Given problem:
Leave out the pictures and repeat the rest of the material exactly.

Raw data:
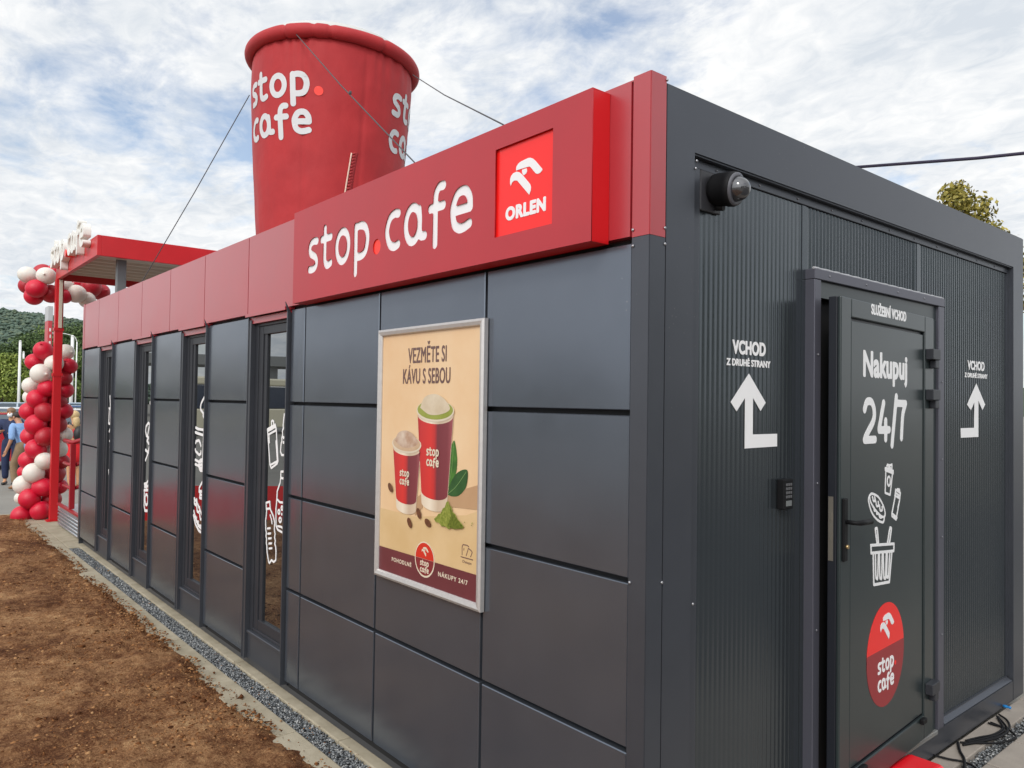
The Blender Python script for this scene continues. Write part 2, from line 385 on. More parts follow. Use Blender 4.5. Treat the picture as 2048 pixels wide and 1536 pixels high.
def strokes_on(name, strokes, hw, plane, off, m, parent, depth=.0012, res=None):
    return link(name, place(fill(contours(strokes, hw, res or hw*.35), depth), plane, 0, 0, off), m, parent)
def rect(u0, u1, v0, v1): return [(u0, v0), (u1, v0), (u1, v1), (u0, v1)]
WING = [(-.586, 2.593), (-.584, 2.607), (-.574, 2.616), (-.558, 2.621), (-.518, 2.6245), (-.504, 2.6225), (-.49, 2.616), (-.475, 2.604), (-.438, 2.566), (-.4375, 2.561), (-.449, 2.554), (-.46, 2.5525), (-.472, 2.5565), (-.479, 2.563), (-.503, 2.588), (-.51, 2.591), (-.525, 2.592)]
BEAK = [(-.616, 2.540), (-.62, 2.553), (-.62, 2.567), (-.615, 2.578), (-.603, 2.586), (-.583, 2.588), (-.566, 2.582), (-.551, 2.571), (-.504, 2.524), (-.499, 2.513), (-.5, 2.5), (-.508, 2.485), (-.578, 2.553), (-.595, 2.557), (-.608, 2.553)]
EYE = [(-.551, 2.588), (-.525, 2.588), (-.522, 2.577), (-.527, 2.569), (-.539, 2.565), (-.546, 2.57), (-.551, 2.579)]
def bird(u, v, s):
    c = np.array([-.529, 2.555]); return [(np.array(p)-c)*s+np.array([u, v]) for p in (WING, BEAK, EYE)]

# ------------------------------------------------------------------ ground
GZ = -.06
def fbm(x, y, z=0, o=4): return mnoise.fractal(Vector((x, y, z)), 1.0, 2.0, o)
def gz(x, y):          # the lot dips a little beyond the kerb
    return -.14 - .09*min(1, max(0, (-x-11.9)/4.0))
ASPH = mat('asphalt', (.25, .235, .205), rough=.85, var=(.7, (.2, .188, .165), .35, .65), bump=(220, .35, 3, .004))
xs = sorted(set([-900, -300, -120, -60, -40] + [-30+i for i in range(0, 50)] + [30, 60, 150, 400, 900]))
ys = [-900, -300, -100, -40, -20, -10, -5, -2, 0, 2, 5, 10, 20, 40, 100, 300, 900]
V = [(x, y, gz(x, y)) for x in xs for y in ys]; ny = len(ys)
F = [(i*ny+j, (i+1)*ny+j, (i+1)*ny+j+1, i*ny+j+1) for i in range(len(xs)-1) for j in range(ny-1)]
me = bpy.data.meshes.new('asphalt_ground'); me.from_pydata(V, [], F); struct('asphalt_ground', me, ASPH)

# bare soil: a fine displaced sheet with a ragged edge towards the kerb
def soil_edge(x): return -.235+.03*fbm(x*1.3, 3.1)+.02*fbm(x*6, 9.0)+(.09*max(0, min(1, (x+2.3)/.7)) if x < 4 else 0)
nx, nyy = 640, 230
gx = np.concatenate([np.linspace(-11.6, -6, 150, endpoint=False), np.linspace(-6, 3.4, nx-150)])
V = np.zeros((nx, nyy, 3))
for i, x in enumerate(gx):
    e = soil_edge(x); tt = np.linspace(0, 1, nyy)**1.6
    for j, t in enumerate(tt):
        y = e-7.2*t
        h = .020*fbm(x*1.1, y*1.1, 1.0)+.017*fbm(x*5, y*5, 4.0, 4)+.009*mnoise.turbulence(Vector((x*17, y*17, 2)), 3, False)
        edge = min(1, (e-y)/.12)
        V[i, j] = (x, y, -.055+(h+.012)*(.25+.75*edge)-.02*(1-edge))
    V[i, 0, 2] = -.085
idx = np.arange(nx*nyy).reshape(nx, nyy)
F = np.stack([idx[:-1, :-1], idx[:-1, 1:], idx[1:, 1:], idx[1:, :-1]], -1).reshape(-1, 4)
def soilx(t, b, tcn):
    def noi(sc, det, ro, dist=0.):
        n = t.nodes.new('ShaderNodeTexNoise'); n.inputs['Scale'].default_value = sc; n.inputs['Detail'].default_value = det; n.inputs['Roughness'].default_value = ro; n.inputs['Distortion'].default_value = dist
        t.links.new(tcn.outputs['Object'], n.inputs['Vector']); return n.outputs[0]
    a = noi(.9, 10, .68, .4); c = noi(14, 8, .75); d = noi(75, 6, .7)
    m1 = t.nodes.new('ShaderNodeMath'); m1.operation = 'MULTIPLY_ADD'; t.links.new(c, m1.inputs[0]); m1.inputs[1].default_value = .55
    m2 = t.nodes.new('ShaderNodeMath'); m2.operation = 'MULTIPLY'; t.links.new(a, m2.inputs[0]); m2.inputs[1].default_value = .62; t.links.new(m2.outputs[0], m1.inputs[2])
    m3 = t.nodes.new('ShaderNodeMath'); m3.operation = 'MULTIPLY_ADD'; t.links.new(d, m3.inputs[0]); m3.inputs[1].default_value = .45; t.links.new(m1.outputs[0], m3.inputs[2])
    r = t.nodes.new('ShaderNodeValToRGB'); e = r.color_ramp.elements; e[0].position = .62; e[0].color = (.055, .02, .008, 1); e[1].position = 1.0; e[1].color = (.52, .32, .16, 1)
    x = e.new(.74); x.color = (.13, .052, .022, 1); x = e.new(.86); x.color = (.31, .158, .072, 1)
    t.links.new(m3.outputs[0], r.inputs[0]); t.links.new(r.outputs[0], b.inputs['Base Color'])
    bp = t.nodes.new('ShaderNodeBump'); bp.inputs['Strength'].default_value = 1.0; bp.inputs['Distance'].default_value = .02
    t.links.new(d, bp.inputs['Height']); t.links.new(bp.outputs[0], b.inputs['Normal'])
SOIL = mat('bare soil', (.2, .12, .06), rough=.95, spec=.15, extra=soilx)
struct('soil_ground', fastmesh('soil_ground', V.reshape(-1, 3), F), SOIL, smooth=True)

def stones(name, P, size, m, squash=.7):
    """many small irregular lumps at points P (n,3) with radii size (n,), one mesh"""
    n = len(P)
    base = np.array([(1, 0, 0), (-1, 0, 0), (0, 1, 0), (0, -1, 0), (0, 0, 1), (0, 0, -1), (.7, .7, .2), (-.7, .6, .3), (.6, -.75, .25), (-.65, -.65, .3)], float)
    bm = bmesh.new()
    for p in base: bm.verts.new(p)
    hull = bmesh.ops.convex_hull(bm, input=bm.verts[:]); bm.verts.index_update()
    F = np.array([[v.index for v in f.verts] for f in bm.faces if len(f.verts) == 3]); bm.free()
    k = len(base)
    B = base[None]*(1+rng.normal(0, .22, (n, k, 1)))*np.array([1, 1, squash])*(1+rng.normal(0, .2, (n, 1, 3)))
    a = rng.uniform(0, 2*np.pi, n); ca, sa = np.cos(a), np.sin(a)
    X = B[..., 0]*ca[:, None]-B[..., 1]*sa[:, None]; Y = B[..., 0]*sa[:, None]+B[..., 1]*ca[:, None]
    VV = np.stack([X, Y, B[..., 2]], -1)*size[:, None, None]+P[:, None, :]
    FF = (F[None]+(np.arange(n)*k)[:, None, None]).reshape(-1, 3)
    return stuff(name, fastmesh(name, VV.reshape(-1, 3), FF), m)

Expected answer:
The Blender Python script for this scene continues. Write part 2, from line 385 on. More parts follow. Use Blender 4.5. Treat the picture as 2048 pixels wide and 1536 pixels high.
def strokes_on(name, strokes, hw, plane, off, m, parent, depth=.0012, res=None):
    return link(name, place(fill(contours(strokes, hw, res or hw*.35), depth), plane, 0, 0, off), m, parent)
def rect(u0, u1, v0, v1): return [(u0, v0), (u1, v0), (u1, v1), (u0, v1)]
WING = [(-.586, 2.593), (-.584, 2.607), (-.574, 2.616), (-.558, 2.621), (-.518, 2.6245), (-.504, 2.6225), (-.49, 2.616), (-.475, 2.604), (-.438, 2.566), (-.4375, 2.561), (-.449, 2.554), (-.46, 2.5525), (-.472, 2.5565), (-.479, 2.563), (-.503, 2.588), (-.51, 2.591), (-.525, 2.592)]
BEAK = [(-.616, 2.540), (-.62, 2.553), (-.62, 2.567), (-.615, 2.578), (-.603, 2.586), (-.583, 2.588), (-.566, 2.582), (-.551, 2.571), (-.504, 2.524), (-.499, 2.513), (-.5, 2.5), (-.508, 2.485), (-.578, 2.553), (-.595, 2.557), (-.608, 2.553)]
EYE = [(-.551, 2.588), (-.525, 2.588), (-.522, 2.577), (-.527, 2.569), (-.539, 2.565), (-.546, 2.57), (-.551, 2.579)]
def bird(u, v, s):
    c = np.array([-.529, 2.555]); return [(np.array(p)-c)*s+np.array([u, v]) for p in (WING, BEAK, EYE)]

# ------------------------------------------------------------------ ground
GZ = -.06
def fbm(x, y, z=0, o=4): return mnoise.fractal(Vector((x, y, z)), 1.0, 2.0, o)
def gz(x, y):          # the lot dips a little beyond the kerb
    return -.14 - .09*min(1, max(0, (-x-11.9)/4.0))
ASPH = mat('asphalt', (.25, .235, .205), rough=.85, var=(.7, (.2, .188, .165), .35, .65), bump=(220, .35, 3, .004))
xs = sorted(set([-900, -300, -120, -60, -40] + [-30+i for i in range(0, 50)] + [30, 60, 150, 400, 900]))
ys = [-900, -300, -100, -40, -20, -10, -5, -2, 0, 2, 5, 10, 20, 40, 100, 300, 900]
V = [(x, y, gz(x, y)) for x in xs for y in ys]; ny = len(ys)
F = [(i*ny+j, (i+1)*ny+j, (i+1)*ny+j+1, i*ny+j+1) for i in range(len(xs)-1) for j in range(ny-1)]
me = bpy.data.meshes.new('asphalt_ground'); me.from_pydata(V, [], F); struct('asphalt_ground', me, ASPH)

# bare soil: a fine displaced sheet with a ragged edge towards the kerb
def soil_edge(x): return -.235+.03*fbm(x*1.3, 3.1)+.02*fbm(x*6, 9.0)+(.09*max(0, min(1, (x+2.3)/.7)) if x < 4 else 0)
nx, nyy = 640, 230
gx = np.concatenate([np.linspace(-11.6, -6, 150, endpoint=False), np.linspace(-6, 3.4, nx-150)])
V = np.zeros((nx, nyy, 3))
for i, x in enumerate(gx):
    e = soil_edge(x); tt = np.linspace(0, 1, nyy)**1.6
    for j, t in enumerate(tt):
        y = e-7.2*t
        h = .020*fbm(x*1.1, y*1.1, 1.0)+.017*fbm(x*5, y*5, 4.0, 4)+.009*mnoise.turbulence(Vector((x*17, y*17, 2)), 3, False)
        edge = min(1, (e-y)/.12)
        V[i, j] = (x, y, -.055+(h+.012)*(.25+.75*edge)-.02*(1-edge))
    V[i, 0, 2] = -.085
idx = np.arange(nx*nyy).reshape(nx, nyy)
F = np.stack([idx[:-1, :-1], idx[:-1, 1:], idx[1:, 1:], idx[1:, :-1]], -1).reshape(-1, 4)
def soilx(t, b, tcn):
    def noi(sc, det, ro, dist=0.):
        n = t.nodes.new('ShaderNodeTexNoise'); n.inputs['Scale'].default_value = sc; n.inputs['Detail'].default_value = det; n.inputs['Roughness'].default_value = ro; n.inputs['Distortion'].default_value = dist
        t.links.new(tcn.outputs['Object'], n.inputs['Vector']); return n.outputs[0]
    a = noi(.9, 10, .68, .4); c = noi(14, 8, .75); d = noi(75, 6, .7)
    m1 = t.nodes.new('ShaderNodeMath'); m1.operation = 'MULTIPLY_ADD'; t.links.new(c, m1.inputs[0]); m1.inputs[1].default_value = .55
    m2 = t.nodes.new('ShaderNodeMath'); m2.operation = 'MULTIPLY'; t.links.new(a, m2.inputs[0]); m2.inputs[1].default_value = .62; t.links.new(m2.outputs[0], m1.inputs[2])
    m3 = t.nodes.new('ShaderNodeMath'); m3.operation = 'MULTIPLY_ADD'; t.links.new(d, m3.inputs[0]); m3.inputs[1].default_value = .45; t.links.new(m1.outputs[0], m3.inputs[2])
    r = t.nodes.new('ShaderNodeValToRGB'); e = r.color_ramp.elements; e[0].position = .62; e[0].color = (.055, .02, .008, 1); e[1].position = 1.0; e[1].color = (.52, .32, .16, 1)
    x = e.new(.74); x.color = (.13, .052, .022, 1); x = e.new(.86); x.color = (.31, .158, .072, 1)
    t.links.new(m3.outputs[0], r.inputs[0]); t.links.new(r.outputs[0], b.inputs['Base Color'])
    bp = t.nodes.new('ShaderNodeBump'); bp.inputs['Strength'].default_value = 1.0; bp.inputs['Distance'].default_value = .02
    t.links.new(d, bp.inputs['Height']); t.links.new(bp.outputs[0], b.inputs['Normal'])
SOIL = mat('bare soil', (.2, .12, .06), rough=.95, spec=.15, extra=soilx)
struct('soil_ground', fastmesh('soil_ground', V.reshape(-1, 3), F), SOIL, smooth=True)

def stones(name, P, size, m, squash=.7):
    """many small irregular lumps at points P (n,3) with radii size (n,), one mesh"""
    n = len(P)
    base = np.array([(1, 0, 0), (-1, 0, 0), (0, 1, 0), (0, -1, 0), (0, 0, 1), (0, 0, -1), (.7, .7, .2), (-.7, .6, .3), (.6, -.75, .25), (-.65, -.65, .3)], float)
    bm = bmesh.new()
    for p in base: bm.verts.new(p)
    hull = bmesh.ops.convex_hull(bm, input=bm.verts[:]); bm.verts.index_update()
    F = np.array([[v.index for v in f.verts] for f in bm.faces if len(f.verts) == 3]); bm.free()
    k = len(base)
    B = base[None]*(1+rng.normal(0, .22, (n, k, 1)))*np.array([1, 1, squash])*(1+rng.normal(0, .2, (n, 1, 3)))
    a = rng.uniform(0, 2*np.pi, n); ca, sa = np.cos(a), np.sin(a)
    X = B[..., 0]*ca[:, None]-B[..., 1]*sa[:, None]; Y = B[..., 0]*sa[:, None]+B[..., 1]*ca[:, None]
    VV = np.stack([X, Y, B[..., 2]], -1)*size[:, None, None]+P[:, None, :]
    FF = (F[None]+(np.arange(n)*k)[:, None, None]).reshape(-1, 3)
    return stuff(name, fastmesh(name, VV.reshape(-1, 3), FF), m)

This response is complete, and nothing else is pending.